Mais le capitalisme industriel a entraîné l’urbanisation massive et le marché s’est approprié une très grande partie de ces activités. En retirant ces travailleuses et travailleurs des campagnes vers les villes, en les confinant dans de petits espaces, en industrialisant la production alimentaire et les produits élémentaires, le capitalisme a créé les conditions d’une dépendance totale vis-à-vis du marché pour tous les aspects de la vie courante : c’est ce qui rend débile l’accusation courante contre les anticapitalistes de contribuer aussi, par leurs achats (téléphone, chaussures, fast food…) à la “société de consommation” – un terme pas si intéressant, comme s’ils avaient le choix. Le capitalisme a d’abord transformé en marchandise (une chose produite, vendue et achetée) toute la production de biens, puis des services, avant d’inventer de nouveaux produits et nouveaux services qui ont fini par devenir indispensables détruisant nos possibilités de choix (on peut penser à la voiture, au téléphone portable…).

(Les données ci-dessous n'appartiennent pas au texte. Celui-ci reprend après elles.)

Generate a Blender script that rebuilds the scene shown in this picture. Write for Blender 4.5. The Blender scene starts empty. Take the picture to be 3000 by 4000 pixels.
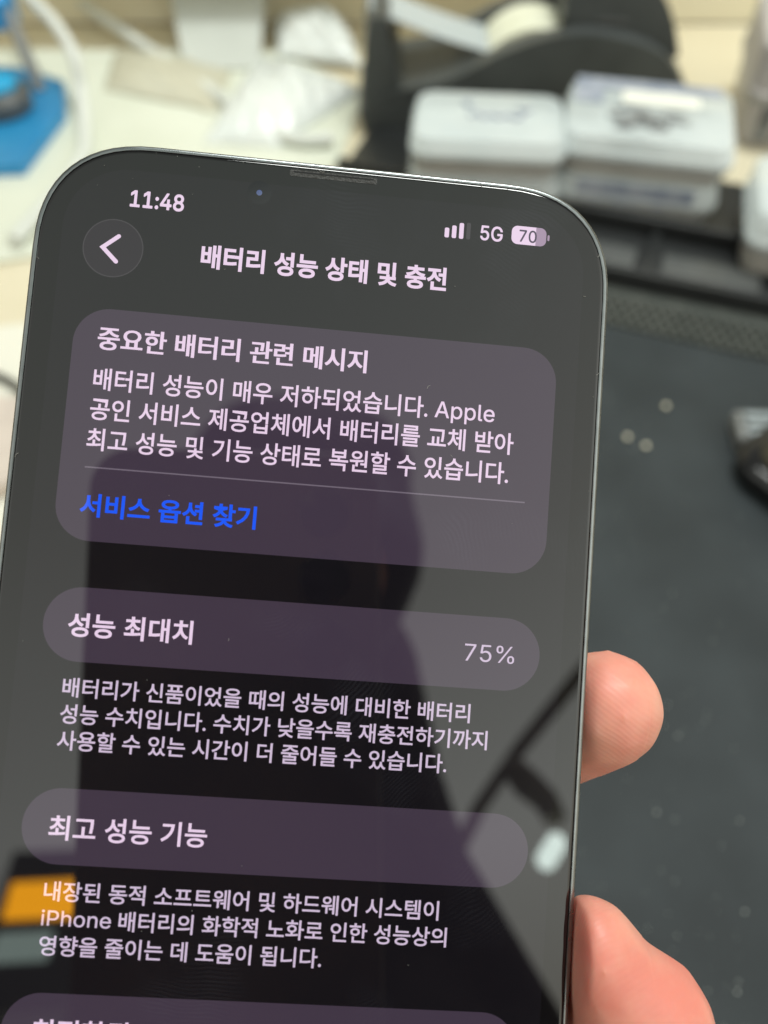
import bpy, bmesh, math, random
from mathutils import Vector, Matrix, Euler
random.seed(7)
SC = bpy.context.scene
COL = SC.collection
R_ = math.radians

# ------------------------------------------------------------------ camera
CAM_H, PITCH = 0.335, 52.0
cd = bpy.data.cameras.new('camera')
cam = bpy.data.objects.new('camera', cd)
COL.objects.link(cam)
cam.location = (0, 0, CAM_H)
cam.rotation_euler = (R_(90 - PITCH), 0, 0)
cd.sensor_fit = 'VERTICAL'
cd.sensor_height = 36.0
cd.lens = 36.0 * 3400 / 4000
cd.clip_start, cd.clip_end = 0.005, 60
cd.dof.use_dof = True
cd.dof.focus_distance = 0.1085
cd.dof.aperture_fstop = cd.lens / 2.3
cd.dof.aperture_blades = 0
SC.camera = cam
CAMM = Matrix.Translation((0, 0, CAM_H)) @ Euler((R_(90 - PITCH), 0, 0)).to_matrix().to_4x4()
F_PX = 3400 / 3000 * 1659            # focal length in the pixels used below (1659 x 2212)


def ray(u, v):
    return (CAMM.to_3x3() @ Vector(((u - 829.5) / F_PX, (1106 - v) / F_PX, -1))).normalized()


def at(u, v, z=0.0):                 # point of the place seen at that spot, at height z
    d = ray(u, v); o = CAMM.translation
    return o + d * ((z - o.z) / d.z)


def aty(u, v, y):                    # the same on an upright plane
    d = ray(u, v); o = CAMM.translation
    return o + d * ((y - o.y) / d.y)


# ------------------------------------------------------------------ light
W = bpy.data.worlds.new('World'); SC.world = W; W.use_nodes = True
wn = W.node_tree.nodes; wl = W.node_tree.links
tc = wn.new('ShaderNodeTexCoord'); sep = wn.new('ShaderNodeSeparateXYZ')
wl.new(tc.outputs['Generated'], sep.inputs[0])
wr = wn.new('ShaderNodeValToRGB'); wl.new(sep.outputs['Z'], wr.inputs[0])
cr = wr.color_ramp
cr.elements[0].position = 0.0; cr.elements[0].color = (.30, .26, .20, 1)
cr.elements[1].position = 1.0; cr.elements[1].color = (.46, .51, .46, 1)
for ps, c_ in ((.38, (.72, .67, .55)), (.62, (1.10, 1.13, 1.04)), (.84, (.68, .69, .63))):
    e = cr.elements.new(ps); e.color = (*c_, 1)
side = wn.new('ShaderNodeMapRange'); side.interpolation_type = 'SMOOTHSTEP'      # the room is lit from behind the holder
side.inputs['From Min'].default_value = -.25; side.inputs['From Max'].default_value = .45
side.inputs['To Min'].default_value = 1.0; side.inputs['To Max'].default_value = .20
wl.new(sep.outputs['Y'], side.inputs['Value'])
mulw = wn.new('ShaderNodeMix'); mulw.data_type = 'RGBA'; mulw.blend_type = 'MULTIPLY'; mulw.inputs[0].default_value = 1.0
wl.new(wr.outputs[0], mulw.inputs[6]); wl.new(side.outputs[0], mulw.inputs[7])
sx_ = wn.new('ShaderNodeMapRange'); sx_.inputs['From Min'].default_value = -.5; sx_.inputs['From Max'].default_value = .5
sx_.inputs['To Min'].default_value = .74; sx_.inputs['To Max'].default_value = 1.26
wl.new(sep.outputs['X'], sx_.inputs['Value'])
mulx = wn.new('ShaderNodeMix'); mulx.data_type = 'RGBA'; mulx.blend_type = 'MULTIPLY'; mulx.inputs[0].default_value = 1.0
wl.new(mulw.outputs[2], mulx.inputs[6]); wl.new(sx_.outputs[0], mulx.inputs[7])
wl.new(mulx.outputs[2], wn['Background'].inputs[0])
wn['Background'].inputs[1].default_value = 1.46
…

Pour satisfaire nos besoins (nourriture, vêtements, maison, loisirs, sécurité, prendre soin des enfants, des vieux, des malades et des handicapés) nous ne pouvons souvent plus faire appel aux « organisations sociales telles que la famille, les amis, les voisins, la communauté, les vieux, les enfants » mais devons-nous tourner vers le marché. Le marché tente de s’immiscer dans tous les rapports entre individus et groupes sociaux. C’est ce que nous expliquions par exemple dans notre article sur la start-up qui tente de transformer le tricot des grand-mères en production marchande sur laquelle prélever de la plus-value. « En fin de compte, chacun se retrouve, bon gré mal gré, incapable de faire quoi que ce soit par lui-même aussi facilement qu’en ayant recours aux services du marché. »

 

Le capitalisme a envahi tous les aspects de notre vie

 

Comme dans notre société, on vend son travail à une entreprise, il ne nous appartient pas, il est donc nécessairement opposé au « temps de non-travail », c’est pourquoi on attache généralement « une valeur extraordinaire à ce temps « libre » alors que le temps passé au travail est considéré comme perdu et gâché ». On touche à l’absurdité des personnalités « de gauche » façon Roussel qui vantent le travail comme une valeur en soi : pourquoi, fondamentalement, quelqu’un serait heureux et fier de travailler à l’accroissement du capital de la classe dominante ? Le temps libre, de loisir, devient donc absolument précieux, mais la séparation d’avec l’environnement naturel a laissé un gros vide sur savoir comment occuper ce temps. De nouveau le marché intervient en développant « à un degré énorme les amusements passifs, les distractions et les spectacles, qui conviennent à l’espace étroit disponible dans les villes et que l’on propose comme substitut à la vie elle-même ».

 

 Harry Braverman semble ici rejoindre les analyses de Guy Debord sur la société du spectacle. Il poursuit : « Puisque ce sont là les moyens de remplir toutes les heures « libres » , ils sont offerts à profusion par des institutions de type industrielles, qui ont transformé tous les moyens de distraction et les « sports » en un processus de reproduction élargie du capital. A cause de leur surabondance, ils ne peuvent que tendre à la médiocrité et à la vulgarité, dégradant le goût populaire, résultat garanti de plus par le fait que le marché de masse a un puissant effet de réduction au plus bas dénominateur comme du fait de la recherche du profit maximum. Le capitalisme est si entreprenant que, même quand des efforts sont faits par tel ou tel groupe pour trouver un chemin vers la vraie nature, le vrai sport, ou l’art, au travers d’une activité personnelle ou par une invention « underground » ou d’amateur, ces activités sont rapidement récupérées, autant que faire se peut, par le marché ».

 


Et Braverman écrit tout ça avant l’invention des smartphones, de Netflix, Tinder, et de tout un ensemble de technologies cherchant à créer de la valeur en captant notre attention passive…

 


À partir du moment où toute notre consommation devient dépendante du marché, cela signifie aussi que tout notre travail « est fait sous l’égide du capital et est soumis au prélèvement d’une part de profit qui augmente encore le capital ». Cela n’a rien à voir avec la nature de l’activité, du travail : le travail, les biens ou services que vous faites chez vous pour vous ou votre famille ne sont pas considérés comme du travail car ils n’enrichissent pas les capitalistes. C’est pourquoi ils ne sont pas comptés dans le produit national. Si vous faites exactement la même activité dans un hôtel, dans un restaurant, dans une entreprise, vous devenez un travailleur productif car votre travail enrichit le capital. D’où l’intérêt pour le marché de conquérir chacun des aspects de notre vie.